Message from the Minister of Health: International Day for the Elimination of Violence Against Women (Nov 25, 2017) and 16 Days of Activism Against Gender-Based Violence (Nov 25 to Dec 10, 2017)

Statements

Living a life free from violence is a basic human right. Yet gender-based violence is a reality for many Canadian women and girls, as well as LGBTQ2 and gender non-binary people.

Today is the International Day for the Elimination of Violence Against Women. It also marks the beginning of the 16 Days of Activism Against Gender-Based Violence, which ends on December 10, International Human Rights Day. 

On this occasion, I ask you to join me and other Canadians in raising awareness and sharing the message that #MYActionsMatter to end gender-based violence.

As you may already know, it is estimated that globally one in three women will experience physical or sexual abuse in her lifetime.
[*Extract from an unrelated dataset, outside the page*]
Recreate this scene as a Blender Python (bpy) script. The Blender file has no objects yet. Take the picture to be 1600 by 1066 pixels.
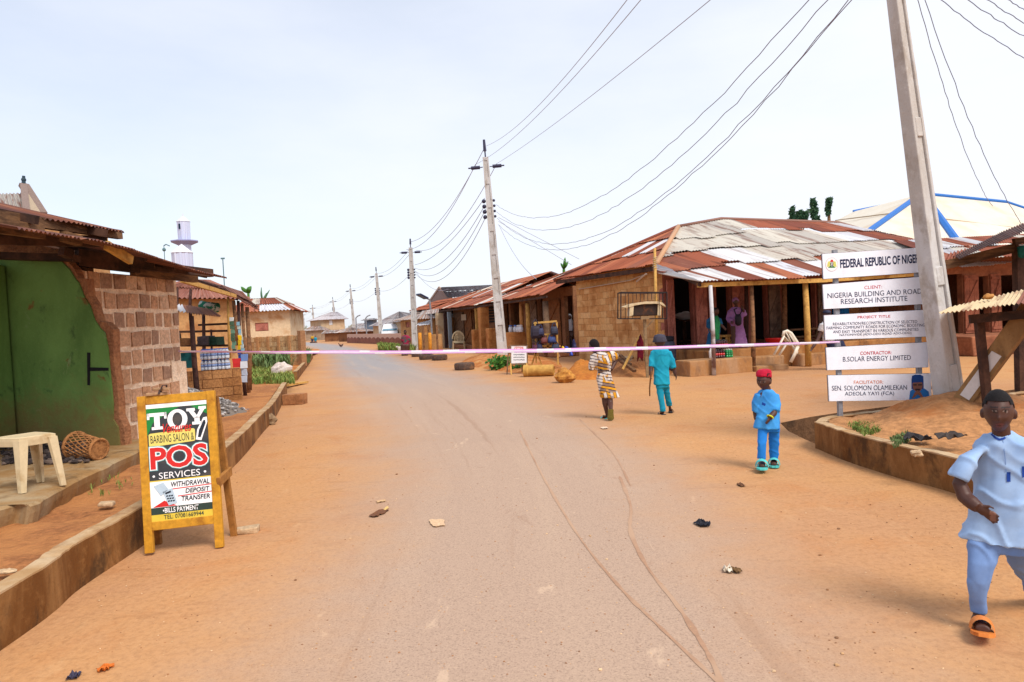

Indigenous women in Canada are at an even higher risk of experiencing violence than non-Indigenous women. In addition, almost half of people aged 15 and older who identify as gay, lesbian or bisexual report having experienced childhood physical or sexual abuse (48%).

Gender-based violence, including family violence, can have serious health effects, with both immediate and long-lasting impacts on the physical and mental health of survivors, and with consequences for families, communities and society as a whole.

It’s Time: Canada’s Strategy to Prevent and Address Gender-Based Violence is the Government of Canada’s response to gender-based violence.

The Government of Canada is investing in a range of innovative approaches that aim to prevent family violence and help survivors rebuild their lives and regain their health. The Government of Canada is also committed to continuing to enhance supports for Indigenous women through trauma-informed and culturally relevant services and resources, such as mental health counselling and health care services.

I am proud of the work that is being done in communities across Canada to help women and LGBTQ2 and gender non-binary people and their families. But there is more to be done. By working together to foster positive relationships, build healthy families, change attitudes and promote gender equality, we can address and help prevent gender-based violence.